Been wondering how much risky mortgages could cost bondholders? Mark Zandi, an economist at Moody's, set a price tag of $225 billion in losses, according to today's Wall Street Journal (subscription required). By his calculations, there are $2.45 trillion (yes that's trillions) in especially risky mortgages outstanding. He includes subprimes, interest-only loans and mortgages that exceed Fannie Mae lending limits of $417,000 in his figures. Bondholders would be hit hard by these losses because the value of the bonds they hold are based on the value of the mortgage securities and their underlying mortgages.
Problems continue to mount with subprime mortgages. In August subprime mortgages that were more than 60 days behind topped 20%, according to First American Loan Performance. That's up from 18.7% in July and 17.1% in June. Yesterday I wrote about how foreclosures are breaking all records and doubling in many parts of the country. The nationwide foreclosure rate is now one in every 196 households. Nevada is hit hardest with 1 in every 61 households facing foreclosure.
Many money market and mutual funds hold the bonds in question. If your fund holds mortgage-backed securities that are not guaranteed by the government (such as Fannie Mae or Freddie Mac), you could be taking on more risk than you planned to take. Money market funds have historically paid $1 for $1, but if the fund you hold does take loses you may get back less than your principal balance because your fund may not be insured by the FDIC. Be sure you understand the risks you are taking with your money market and mutual funds. It's only a matter of time before these mortgage write-downs impact your holdings.
Lita Epstein has written more than 20 books including "Pocket Idiot's Guide to Investing in Mutual Funds" and "The 250 Questions You Should Ask to Avoid Foreclosure."

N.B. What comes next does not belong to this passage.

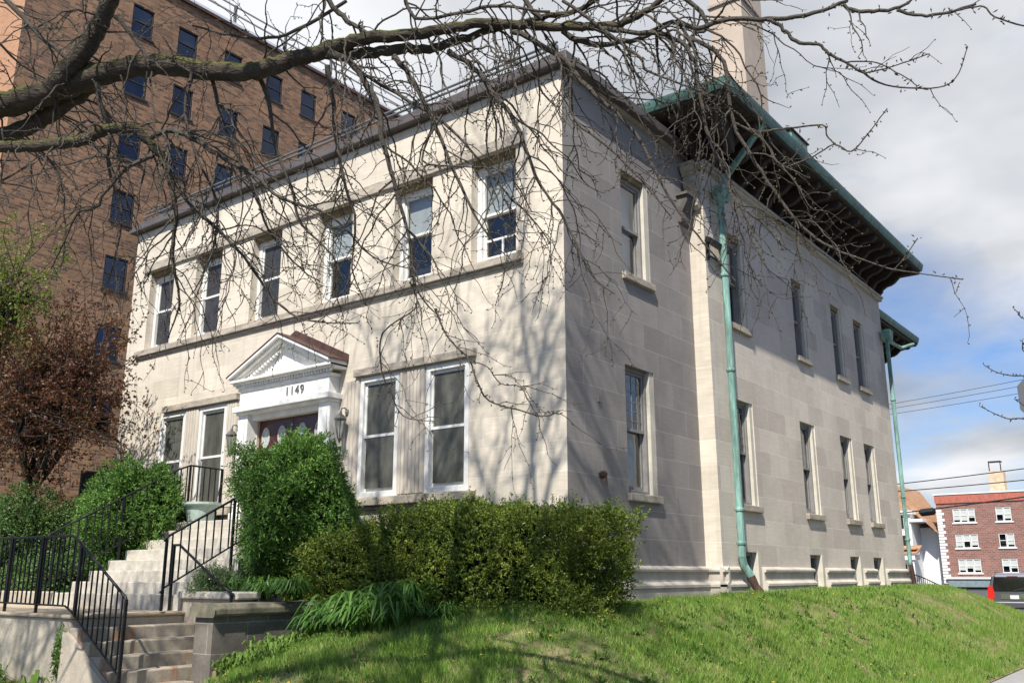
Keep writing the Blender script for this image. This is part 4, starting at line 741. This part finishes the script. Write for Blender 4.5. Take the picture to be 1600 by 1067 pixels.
# parked suv
def suv(cx,cy,rot):
    t=thing('parked_suv','dark grey SUV seen from behind with red tail lamps, parked past the lawn','SUV',(0,0,0))
    M_p=mat('graphite_paint',(.12,.12,.135),.3,metal=.5,coat=.8,bump=0); M_gl=mat('tinted_glass',(.01,.01,.012),.06,spec=.8); M_bl=mat('black_plastic',(.02,.02,.02),.6); M_ch=mat('chrome',(.7,.7,.7),.15,metal=1); M_red=mat('tail_lamp_red',(.55,.015,.01),.2,coat=1); M_ty=mat('tyre_rubber',(.015,.015,.015),.85)
    # body: cross sections along y (0 = rear)
    def sect(y,w,wt,zb,zs,zr): return [(-w*.93,y,zb),(-w,y,zb+.12),(-w,y,zs-.12),(-w*.97,y,zs),(-wt,y,zr-.10),(-wt*.86,y,zr),(wt*.86,y,zr),(wt,y,zr-.10),(w*.97,y,zs),(w,y,zs-.12),(w,y,zb+.12),(w*.93,y,zb)]
    S=[sect(.0,.88,.70,.45,1.08,1.60),sect(.10,.97,.76,.40,1.10,1.76),sect(.7,.99,.79,.36,1.10,1.84),(sect(2.9,.99,.79,.36,1.08,1.82)),sect(3.55,.98,.78,.36,1.06,1.12),sect(4.6,.95,.76,.38,1.0,1.02),sect(4.95,.85,.66,.42,.85,.88)]
    V=[p for s in S for p in s]; n=12; F=[]
    for i in range(len(S)-1):
        for k in range(n): F.append((i*n+k,i*n+(k+1)%n,(i+1)*n+(k+1)%n,(i+1)*n+k))
    F+=[tuple(range(n))[::-1],tuple(range((len(S)-1)*n,len(S)*n))]
    mesh_obj('body',V,F,M_p,t)
    b=MB(); b.add([(-.80,-.02,1.10),(.80,-.02,1.10),(.68,-.02,1.68),(-.68,-.02,1.68)],[(0,1,2,3)]); b.build('rear_window',M_gl,t)
    for s in (-1,1):
        b=MB(); 
        for ya,yb in ((.35,1.45),(1.52,2.4),(2.47,3.2)): b.add([(s*.965,ya,1.13),(s*.965,yb,1.13),(s*.80,yb-.06 if yb<3 else 2.85,1.70),(s*.80,ya+.08,1.70)],[(0,1,2,3)])
        b.build('side_window',M_gl,t)
        b=MB(); b.prism([(.80,.72),(.985,.74),(.975,1.02),(.93,1.30),(.78,1.28),(.74,1.0)],lambda x,z,q:(s*x,q+.0,z),-.03,.22); b.build('tail_lamp',M_red,t,bevel=.015)
        for y in (.95,3.9):
            w=MB(); prof=[(.24,-.11),(.36,-.11),(.38,-.07),(.38,.07),(.36,.11),(.24,.11)]
            V=[];F=[]
            for k in range(20):
                a=2*math.pi*k/20
                for r,x in prof: V.append((s*.87+x,y+r*math.cos(a),.38+r*math.sin(a)))
            m_=len(prof)
            for k in range(20):
                for j in range(m_-1): F.append((k*m_+j,k*m_+j+1,((k+1)%20)*m_+j+1,((k+1)%20)*m_+j))
            wo=mesh_obj('wheel',V,F,M_ty,t); w=MB()
            for k in range(5):
                a=2*math.pi*k/5; w.tube([(s*.95,y,.38),(s*.95,y+.24*math.cos(a),.38+.24*math.sin(a))],.03,6)
            w.build('rim',M_ch,wo)
    b=MB(); b.box((-.93,-.10,.42),(.93,.1,.68)); b.build('bumper',M_p,t,bevel=.04)
    b=MB(); b.box((-.5,-.02,.78),(.5,-.004,.98)); b.build('plate_recess',M_ch,t); MB().box((-.16,-.035,.79),(.16,-.021,.94)).build('licence_plate',mat('plate',(.6,.62,.66),.5),t)
    MB().box((-.2,.03,1.69),(.2,.06,1.72)).build('brake_lamp',M_red,t); MB().tube([(0,-.03,1.12),(.3,-.02,1.2),(.5,0,1.22)],.012,5).build('wiper',M_bl,t)
    for s in (-1,1): MB().tube([(s*.66,.5,1.88),(s*.66,2.7,1.88)],.02,6).build('roof_rack',M_bl,t)
    t.location=(cx,cy,-.14); t.rotation_euler=(0,0,rot)
suv(-.35,33.5,R(7))
EB=thing('tan_building','plain tan building across the side street, seen only mirrored in the side windows','building',(24,15,0))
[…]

Reader Comments (Page 1 of 1)
11-03-2007 @ 8:21AM
t said...
Correction. Fannie Mae and Freddie Mac are not guaranteed by the government.
11-03-2007 @ 8:27AM
Lita Epstein said...
While it's true Fannie Mae and Freddie Mac are privately-owned government-sponsored enterprises (GSEs) that were established by Congress, there is little doubt in the marketplace that the loans would be fully backed by the government if they failed. It's a complicated structure. If you want to learn more about the issue read this excellent article:
http://findarticles.com/p/articles/mi_m1272/is_n2638_v127/ai_20954300
Lita
11-03-2007 @ 12:39PM
william lindblad said...
Although there is still a great deal of uncertainty to the amount of money, both as a write down and a write off, the figure will be high. Figures seem to range from 100 billion to to 4 trillion. The Moody's report does offer one glimmer is intelligence as it points out that the major damage is suspected to be ABOVE the 417,000 HUD backed notes. This has been a problem all along in reporting as foreign news media are lumping all of the sub prime mess into these type of loans. However, the HUD and VA backed loans have been around for years and never caused much of a problem. Both have had high rates of default. In short, they may be the scape goat, but they are not the problem. At present, all emphasis is on the financial houses with little concern regarding the vortex that may be coming. I pose this question. If construction stops, lays off, housing equity continues to decline, living expenses continue to rise and the consumer becomes too hard pressed and stops spending for all but essentials - what happens?
11-03-2007 @ 12:59PM
Lita Epstein said...
William,
Unfortunately what you describe is the formula for a recession, which may be where we're headed if consumer spending does slow.
Lita
11-03-2007 @ 2:10PM
william lindblad said...
Unfortunately, I know that. This looks like the resolution trust on steroids.
11-03-2007 @ 4:55PM
william lindblad said...
A little "food for thought"
While there is only an estimate figure on the RTC, it was around 100 billion.
Factor in inflation and that equates to about 300 billion today.
The RTC had about a 60-70% recovery rate, therefore if the high side is used the
taxpayer picked up about 30 billion (about 90 bil. today)
90 x 10 = 900 billion
The x10 is derived from the amount of available units.
Anyone who travels in Fl. and was around with the RTC will have no problem.